Understanding how China thinks

By Daria Berg and Mohammed Shafiullah (China Daily European Weekly) Updated: 2011-07-29 11:37

Upholding harmony in the land is key to Chinese development

Understanding how China thinks

It was telling that Chinese Premier Wen Jiabao opted for culture over politics for the first stop of his recent visit to Britain. Speaking from the birthplace of William Shakespeare, he told of how literature and culture could act as a bridge between nations and implicitly chided leaders that sit at the negotiating table with little understanding of the history and culture of countries they are dealing with.

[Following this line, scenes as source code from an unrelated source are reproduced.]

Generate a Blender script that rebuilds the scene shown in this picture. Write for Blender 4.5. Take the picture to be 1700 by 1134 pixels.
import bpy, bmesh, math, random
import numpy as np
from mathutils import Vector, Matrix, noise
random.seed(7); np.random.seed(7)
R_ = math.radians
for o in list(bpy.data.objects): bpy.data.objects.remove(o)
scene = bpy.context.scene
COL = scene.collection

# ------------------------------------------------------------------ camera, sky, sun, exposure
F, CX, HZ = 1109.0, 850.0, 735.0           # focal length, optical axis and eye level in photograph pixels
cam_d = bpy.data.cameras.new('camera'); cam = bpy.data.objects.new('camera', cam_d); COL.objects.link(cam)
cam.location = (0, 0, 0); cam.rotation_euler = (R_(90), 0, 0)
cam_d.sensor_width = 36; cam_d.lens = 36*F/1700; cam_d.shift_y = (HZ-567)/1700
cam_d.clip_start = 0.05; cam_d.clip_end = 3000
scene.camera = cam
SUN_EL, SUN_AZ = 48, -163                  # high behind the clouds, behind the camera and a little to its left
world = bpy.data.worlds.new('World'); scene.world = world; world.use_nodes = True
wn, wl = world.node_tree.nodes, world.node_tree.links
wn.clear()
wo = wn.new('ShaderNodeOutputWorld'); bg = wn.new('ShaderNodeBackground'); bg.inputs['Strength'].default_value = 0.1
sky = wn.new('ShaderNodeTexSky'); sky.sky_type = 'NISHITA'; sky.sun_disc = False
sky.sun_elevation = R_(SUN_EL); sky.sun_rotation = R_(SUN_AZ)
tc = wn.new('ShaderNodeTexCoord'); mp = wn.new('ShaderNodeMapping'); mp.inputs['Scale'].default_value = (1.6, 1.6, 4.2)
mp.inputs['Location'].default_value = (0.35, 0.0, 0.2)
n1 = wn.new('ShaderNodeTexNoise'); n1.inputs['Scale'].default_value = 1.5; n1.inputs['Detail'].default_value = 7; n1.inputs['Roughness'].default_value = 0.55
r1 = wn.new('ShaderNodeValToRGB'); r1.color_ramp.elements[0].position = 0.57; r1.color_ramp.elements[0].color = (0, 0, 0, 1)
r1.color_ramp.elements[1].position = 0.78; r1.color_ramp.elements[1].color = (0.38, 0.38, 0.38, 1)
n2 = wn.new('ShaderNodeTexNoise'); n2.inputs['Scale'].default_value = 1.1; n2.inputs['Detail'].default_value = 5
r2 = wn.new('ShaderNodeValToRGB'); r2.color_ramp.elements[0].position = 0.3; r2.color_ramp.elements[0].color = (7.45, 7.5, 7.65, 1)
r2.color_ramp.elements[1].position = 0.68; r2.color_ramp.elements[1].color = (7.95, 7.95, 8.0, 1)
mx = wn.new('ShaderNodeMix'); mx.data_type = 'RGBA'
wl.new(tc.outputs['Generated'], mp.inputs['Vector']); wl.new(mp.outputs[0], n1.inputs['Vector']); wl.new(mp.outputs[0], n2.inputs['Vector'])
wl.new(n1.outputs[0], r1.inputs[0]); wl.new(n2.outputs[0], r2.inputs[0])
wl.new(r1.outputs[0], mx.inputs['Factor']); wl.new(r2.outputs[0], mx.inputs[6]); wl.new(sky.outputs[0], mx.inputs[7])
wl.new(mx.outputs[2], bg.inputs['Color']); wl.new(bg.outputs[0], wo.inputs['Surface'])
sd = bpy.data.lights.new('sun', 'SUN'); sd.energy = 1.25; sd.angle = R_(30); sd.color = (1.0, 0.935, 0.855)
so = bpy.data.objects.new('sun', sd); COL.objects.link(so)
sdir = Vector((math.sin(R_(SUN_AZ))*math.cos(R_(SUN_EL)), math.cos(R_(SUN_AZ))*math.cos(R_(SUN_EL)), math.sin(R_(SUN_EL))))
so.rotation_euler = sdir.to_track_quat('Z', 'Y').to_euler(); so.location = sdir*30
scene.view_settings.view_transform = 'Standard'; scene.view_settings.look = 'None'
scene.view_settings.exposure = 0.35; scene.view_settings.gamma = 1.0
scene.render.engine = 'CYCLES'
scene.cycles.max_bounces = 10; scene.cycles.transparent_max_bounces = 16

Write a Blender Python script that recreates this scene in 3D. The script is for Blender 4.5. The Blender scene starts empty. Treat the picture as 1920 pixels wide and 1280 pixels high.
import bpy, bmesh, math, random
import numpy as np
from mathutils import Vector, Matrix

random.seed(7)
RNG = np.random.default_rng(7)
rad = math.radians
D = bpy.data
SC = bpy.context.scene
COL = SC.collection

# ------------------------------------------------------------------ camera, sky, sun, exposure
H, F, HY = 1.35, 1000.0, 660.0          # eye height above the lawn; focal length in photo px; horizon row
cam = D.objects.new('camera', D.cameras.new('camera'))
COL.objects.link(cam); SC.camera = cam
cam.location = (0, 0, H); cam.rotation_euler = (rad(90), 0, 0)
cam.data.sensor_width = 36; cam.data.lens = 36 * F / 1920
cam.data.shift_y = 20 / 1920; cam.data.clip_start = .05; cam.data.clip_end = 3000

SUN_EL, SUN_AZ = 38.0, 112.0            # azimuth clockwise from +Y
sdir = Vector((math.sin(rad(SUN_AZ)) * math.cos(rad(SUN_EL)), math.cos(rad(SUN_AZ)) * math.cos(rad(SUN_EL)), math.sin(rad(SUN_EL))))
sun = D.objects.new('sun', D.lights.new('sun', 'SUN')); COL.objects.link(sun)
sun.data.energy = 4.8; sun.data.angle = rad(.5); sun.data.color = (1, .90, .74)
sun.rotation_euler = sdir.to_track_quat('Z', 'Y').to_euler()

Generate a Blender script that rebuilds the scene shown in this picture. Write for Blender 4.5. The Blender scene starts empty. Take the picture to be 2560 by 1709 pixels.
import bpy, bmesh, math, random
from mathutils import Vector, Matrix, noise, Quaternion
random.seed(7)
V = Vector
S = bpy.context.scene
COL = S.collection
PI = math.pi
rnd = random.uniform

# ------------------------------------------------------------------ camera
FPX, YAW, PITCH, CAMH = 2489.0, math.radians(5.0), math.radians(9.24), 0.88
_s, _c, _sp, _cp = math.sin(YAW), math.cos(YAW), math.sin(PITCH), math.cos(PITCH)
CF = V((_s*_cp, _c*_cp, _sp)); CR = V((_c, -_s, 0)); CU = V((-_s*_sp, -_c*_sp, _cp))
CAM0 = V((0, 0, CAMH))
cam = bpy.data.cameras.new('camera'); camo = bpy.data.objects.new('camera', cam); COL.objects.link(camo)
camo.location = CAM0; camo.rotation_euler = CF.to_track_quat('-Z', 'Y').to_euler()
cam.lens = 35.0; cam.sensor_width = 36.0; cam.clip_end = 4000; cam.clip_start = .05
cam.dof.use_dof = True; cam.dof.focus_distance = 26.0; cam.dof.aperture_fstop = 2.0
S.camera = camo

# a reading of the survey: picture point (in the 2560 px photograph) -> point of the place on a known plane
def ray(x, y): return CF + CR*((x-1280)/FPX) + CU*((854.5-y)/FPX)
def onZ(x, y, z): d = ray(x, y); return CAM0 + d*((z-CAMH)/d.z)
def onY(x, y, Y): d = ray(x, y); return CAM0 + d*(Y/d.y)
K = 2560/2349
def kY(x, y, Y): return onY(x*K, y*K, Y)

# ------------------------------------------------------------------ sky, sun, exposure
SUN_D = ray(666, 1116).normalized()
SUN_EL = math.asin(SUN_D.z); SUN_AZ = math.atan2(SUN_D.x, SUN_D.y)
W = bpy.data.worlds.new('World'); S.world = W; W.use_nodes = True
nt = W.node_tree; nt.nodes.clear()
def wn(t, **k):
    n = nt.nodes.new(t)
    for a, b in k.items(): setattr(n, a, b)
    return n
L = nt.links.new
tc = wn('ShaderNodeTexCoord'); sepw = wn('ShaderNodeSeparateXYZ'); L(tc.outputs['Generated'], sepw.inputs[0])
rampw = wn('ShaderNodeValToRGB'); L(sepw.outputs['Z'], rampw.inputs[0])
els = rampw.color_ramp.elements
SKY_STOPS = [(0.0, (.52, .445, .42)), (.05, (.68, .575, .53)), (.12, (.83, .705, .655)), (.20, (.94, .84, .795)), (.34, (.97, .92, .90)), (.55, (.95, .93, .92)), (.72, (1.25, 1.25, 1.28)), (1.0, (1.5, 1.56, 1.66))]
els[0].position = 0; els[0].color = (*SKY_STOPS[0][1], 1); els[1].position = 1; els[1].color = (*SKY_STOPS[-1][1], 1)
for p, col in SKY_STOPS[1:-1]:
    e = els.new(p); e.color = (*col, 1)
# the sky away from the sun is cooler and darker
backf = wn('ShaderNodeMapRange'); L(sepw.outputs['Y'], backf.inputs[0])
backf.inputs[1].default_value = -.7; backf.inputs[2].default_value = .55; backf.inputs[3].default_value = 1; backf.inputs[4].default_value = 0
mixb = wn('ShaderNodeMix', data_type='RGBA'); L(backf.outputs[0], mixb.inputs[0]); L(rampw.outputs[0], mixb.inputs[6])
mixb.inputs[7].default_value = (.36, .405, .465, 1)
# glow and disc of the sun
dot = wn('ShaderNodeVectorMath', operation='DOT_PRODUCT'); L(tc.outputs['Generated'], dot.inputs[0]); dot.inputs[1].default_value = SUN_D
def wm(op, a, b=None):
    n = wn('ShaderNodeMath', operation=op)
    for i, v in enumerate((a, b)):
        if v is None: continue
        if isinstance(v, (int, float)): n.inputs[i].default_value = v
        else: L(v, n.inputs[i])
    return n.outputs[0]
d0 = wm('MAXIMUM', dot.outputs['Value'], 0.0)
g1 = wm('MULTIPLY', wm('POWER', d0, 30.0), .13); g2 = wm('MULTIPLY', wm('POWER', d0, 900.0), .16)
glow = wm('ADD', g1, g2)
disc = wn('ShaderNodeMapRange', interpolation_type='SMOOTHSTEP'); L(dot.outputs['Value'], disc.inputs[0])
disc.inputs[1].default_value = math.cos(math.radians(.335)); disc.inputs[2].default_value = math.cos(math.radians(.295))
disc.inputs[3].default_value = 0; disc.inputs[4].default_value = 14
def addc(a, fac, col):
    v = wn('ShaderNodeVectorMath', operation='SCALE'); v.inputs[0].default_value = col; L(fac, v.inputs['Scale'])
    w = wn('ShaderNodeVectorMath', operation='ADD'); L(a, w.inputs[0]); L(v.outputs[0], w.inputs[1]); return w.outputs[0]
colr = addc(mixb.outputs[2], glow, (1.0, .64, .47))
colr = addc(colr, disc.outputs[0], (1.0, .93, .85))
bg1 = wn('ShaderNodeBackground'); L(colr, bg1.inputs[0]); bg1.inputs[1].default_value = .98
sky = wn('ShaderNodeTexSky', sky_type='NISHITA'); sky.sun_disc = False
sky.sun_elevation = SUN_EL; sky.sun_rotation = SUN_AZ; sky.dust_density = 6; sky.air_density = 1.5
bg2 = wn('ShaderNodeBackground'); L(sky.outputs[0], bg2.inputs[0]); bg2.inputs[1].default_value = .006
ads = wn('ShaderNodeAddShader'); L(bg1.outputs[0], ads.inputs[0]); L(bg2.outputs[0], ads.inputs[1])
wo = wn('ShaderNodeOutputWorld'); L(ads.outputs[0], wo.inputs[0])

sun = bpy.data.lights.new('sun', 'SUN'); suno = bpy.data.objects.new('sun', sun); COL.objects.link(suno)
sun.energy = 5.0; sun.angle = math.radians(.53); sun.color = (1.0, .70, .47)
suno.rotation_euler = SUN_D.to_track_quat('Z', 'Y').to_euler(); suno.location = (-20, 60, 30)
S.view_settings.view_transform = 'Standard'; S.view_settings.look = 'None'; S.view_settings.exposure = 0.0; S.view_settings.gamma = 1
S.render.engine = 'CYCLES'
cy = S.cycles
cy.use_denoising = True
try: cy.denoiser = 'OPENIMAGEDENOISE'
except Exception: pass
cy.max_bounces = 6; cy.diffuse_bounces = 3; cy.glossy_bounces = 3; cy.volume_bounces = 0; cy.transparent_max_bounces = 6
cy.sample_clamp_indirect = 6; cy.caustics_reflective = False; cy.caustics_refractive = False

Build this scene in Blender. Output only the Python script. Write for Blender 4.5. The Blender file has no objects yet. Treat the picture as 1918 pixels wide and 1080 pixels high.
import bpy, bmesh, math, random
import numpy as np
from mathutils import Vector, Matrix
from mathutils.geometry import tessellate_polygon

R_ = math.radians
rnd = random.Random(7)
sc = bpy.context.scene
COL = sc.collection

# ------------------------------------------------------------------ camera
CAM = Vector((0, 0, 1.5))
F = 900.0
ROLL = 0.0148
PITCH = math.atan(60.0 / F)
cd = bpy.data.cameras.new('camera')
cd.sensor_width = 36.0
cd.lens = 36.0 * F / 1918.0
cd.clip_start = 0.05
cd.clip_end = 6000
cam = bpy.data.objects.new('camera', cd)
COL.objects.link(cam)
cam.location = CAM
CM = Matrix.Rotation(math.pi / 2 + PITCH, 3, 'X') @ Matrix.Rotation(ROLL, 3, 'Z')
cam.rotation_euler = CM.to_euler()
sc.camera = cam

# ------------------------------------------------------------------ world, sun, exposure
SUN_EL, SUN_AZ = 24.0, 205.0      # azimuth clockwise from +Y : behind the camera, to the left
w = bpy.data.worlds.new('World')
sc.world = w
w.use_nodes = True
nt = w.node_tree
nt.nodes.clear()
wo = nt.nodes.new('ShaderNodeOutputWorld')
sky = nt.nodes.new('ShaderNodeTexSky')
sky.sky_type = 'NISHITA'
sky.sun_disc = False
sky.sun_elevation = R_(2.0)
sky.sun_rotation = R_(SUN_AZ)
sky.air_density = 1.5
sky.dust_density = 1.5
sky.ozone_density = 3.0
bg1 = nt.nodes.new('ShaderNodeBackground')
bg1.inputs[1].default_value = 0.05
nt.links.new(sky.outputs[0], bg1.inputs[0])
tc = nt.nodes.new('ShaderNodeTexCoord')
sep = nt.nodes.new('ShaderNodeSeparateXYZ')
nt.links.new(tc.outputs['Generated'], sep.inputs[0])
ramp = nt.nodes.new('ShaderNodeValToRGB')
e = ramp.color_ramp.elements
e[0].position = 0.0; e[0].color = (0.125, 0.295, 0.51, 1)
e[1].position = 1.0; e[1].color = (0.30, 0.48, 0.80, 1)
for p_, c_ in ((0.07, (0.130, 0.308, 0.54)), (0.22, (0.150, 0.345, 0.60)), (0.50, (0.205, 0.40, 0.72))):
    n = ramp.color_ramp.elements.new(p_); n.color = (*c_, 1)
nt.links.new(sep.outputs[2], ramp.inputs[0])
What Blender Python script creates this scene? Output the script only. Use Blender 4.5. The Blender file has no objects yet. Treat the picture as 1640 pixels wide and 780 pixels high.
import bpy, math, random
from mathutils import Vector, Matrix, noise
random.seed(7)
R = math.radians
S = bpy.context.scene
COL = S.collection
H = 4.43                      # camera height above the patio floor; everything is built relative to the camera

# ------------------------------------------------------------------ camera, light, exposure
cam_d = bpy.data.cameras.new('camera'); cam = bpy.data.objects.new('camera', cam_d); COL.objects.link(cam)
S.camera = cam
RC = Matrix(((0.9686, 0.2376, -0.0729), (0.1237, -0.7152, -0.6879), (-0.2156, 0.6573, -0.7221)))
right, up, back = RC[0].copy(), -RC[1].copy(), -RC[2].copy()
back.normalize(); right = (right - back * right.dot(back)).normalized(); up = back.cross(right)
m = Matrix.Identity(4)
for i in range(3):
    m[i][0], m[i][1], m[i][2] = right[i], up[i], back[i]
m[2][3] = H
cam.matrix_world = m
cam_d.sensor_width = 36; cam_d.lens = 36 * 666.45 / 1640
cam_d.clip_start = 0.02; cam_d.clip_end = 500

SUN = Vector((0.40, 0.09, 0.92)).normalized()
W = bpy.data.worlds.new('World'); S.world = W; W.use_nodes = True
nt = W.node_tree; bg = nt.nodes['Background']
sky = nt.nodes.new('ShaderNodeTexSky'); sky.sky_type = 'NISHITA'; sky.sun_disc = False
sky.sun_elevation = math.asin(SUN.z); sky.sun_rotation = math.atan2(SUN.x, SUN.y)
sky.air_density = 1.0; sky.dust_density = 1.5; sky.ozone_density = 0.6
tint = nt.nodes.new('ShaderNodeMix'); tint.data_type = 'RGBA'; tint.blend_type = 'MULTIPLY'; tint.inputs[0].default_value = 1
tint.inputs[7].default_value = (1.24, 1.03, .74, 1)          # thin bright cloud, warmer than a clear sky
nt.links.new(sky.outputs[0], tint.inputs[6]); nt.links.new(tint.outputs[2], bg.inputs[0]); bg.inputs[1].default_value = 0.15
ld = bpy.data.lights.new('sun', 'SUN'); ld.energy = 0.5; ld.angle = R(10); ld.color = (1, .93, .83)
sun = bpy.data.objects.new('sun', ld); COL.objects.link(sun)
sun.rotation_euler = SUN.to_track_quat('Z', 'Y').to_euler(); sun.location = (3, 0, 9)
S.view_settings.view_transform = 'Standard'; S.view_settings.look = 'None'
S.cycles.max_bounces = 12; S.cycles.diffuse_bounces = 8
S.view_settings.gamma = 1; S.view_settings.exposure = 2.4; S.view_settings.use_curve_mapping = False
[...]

China and Europe have a lengthy history of miscommunication. If this gap of understanding is to be narrowed, European politicians and people must recognize how Chinese thought differs from the beliefs that are taken for granted in the West. Europe cannot seek to comprehend China without understanding China's past and its philosophical influence on Chinese psychology.

The exploration of just how far China and Europe are from "getting" each other has been carried out to great effect by two young Chinese artists known as "The Utopian Team". Utopia is Back was the title of an exhibition launched in Beijing by He Hai and Deng Dafei. It charted the artists' experiences during a three-month stay in Scotland and the birthplace of James Legge, one of Europe's first recognized sinologists.

Both He and Deng are members of China's Generation X: children born in the mid-1970s who grew up during Deng Xiaoping's era of reforms and witnessed the transformation of Chinese society into a land of super-sized economic growth and new consumer delights. China's Generation X has emerged as a new group of consumers with fresh visions of what constitutes the ideal society in the 21st century - the modern utopia.

The work of the Utopian Team serves as a useful case study for exploring how the concept of utopia is ingrained in the Chinese psyche and the collective memory from the past. By presenting the Chinese ideology of utopia to Europe, the artists reveal much about how the Chinese think and show that the contemporary Chinese vision of utopia derives from ancient ideals such as the Confucian search for harmony.

Utopia may be a Western concept that stems from a pun on the Greek words for "nowhere place" and "happy place". It denotes an ideal society in Thomas More's 16th-century book Utopia (1516), but the concept has a Chinese equivalent with roots in traditional Chinese culture.

China has been the land of many utopian visions from ancient to modern times and the search for utopia in China has spilt much ink and blood. The Confucian utopia of the Great Sharing (da tong) stems from the ancient Confucian classic The Book of Rites.

The idea of the realm of Supreme Harmony (tai ping) goes back to the ancient Taoist philosopher Zhuangzi (369-286 BC) who lived during the Warring States period (403-221 BC) before the first unification of China in 221 BC.

Another vision of utopia, the land of Huaxu, is a realm of perfect order and prosperity that China's legendary Yellow Emperor, the founder of Chinese civilization, was said to have reached in a dream; he subsequently strove to govern his empire on its model.

There have been many more visions of utopia throughout the centuries, from the Taiping rebels in the 1860s to the founding father of Republican China Sun Yat-sen, and the leader of New China Mao Zedong.

What binds together Chinese visions of utopia is the importance of upholding harmony in the land, an ideal that occupies center stage in Chinese President Hu Jintao's contemporary political doctrine of the "harmonious society".

Harmony is based on the ancient Chinese concept of zhong yong, the "Doctrine of the Mean", as expounded in the eponymous Confucian classic. Zhong yong, also translated as "midway thinking", advocates moderation and modesty with the aim of creating harmony in interpersonal relationships. It is the Chinese way of solving social conflicts.

According to China's current leaders, a harmonious society puts people first. The People's Daily newspaper in China describes "harmonious society" as a scientific concept of development to help solve contradictions and conflicts in China's transformation period while maintaining social harmony, progress and stability.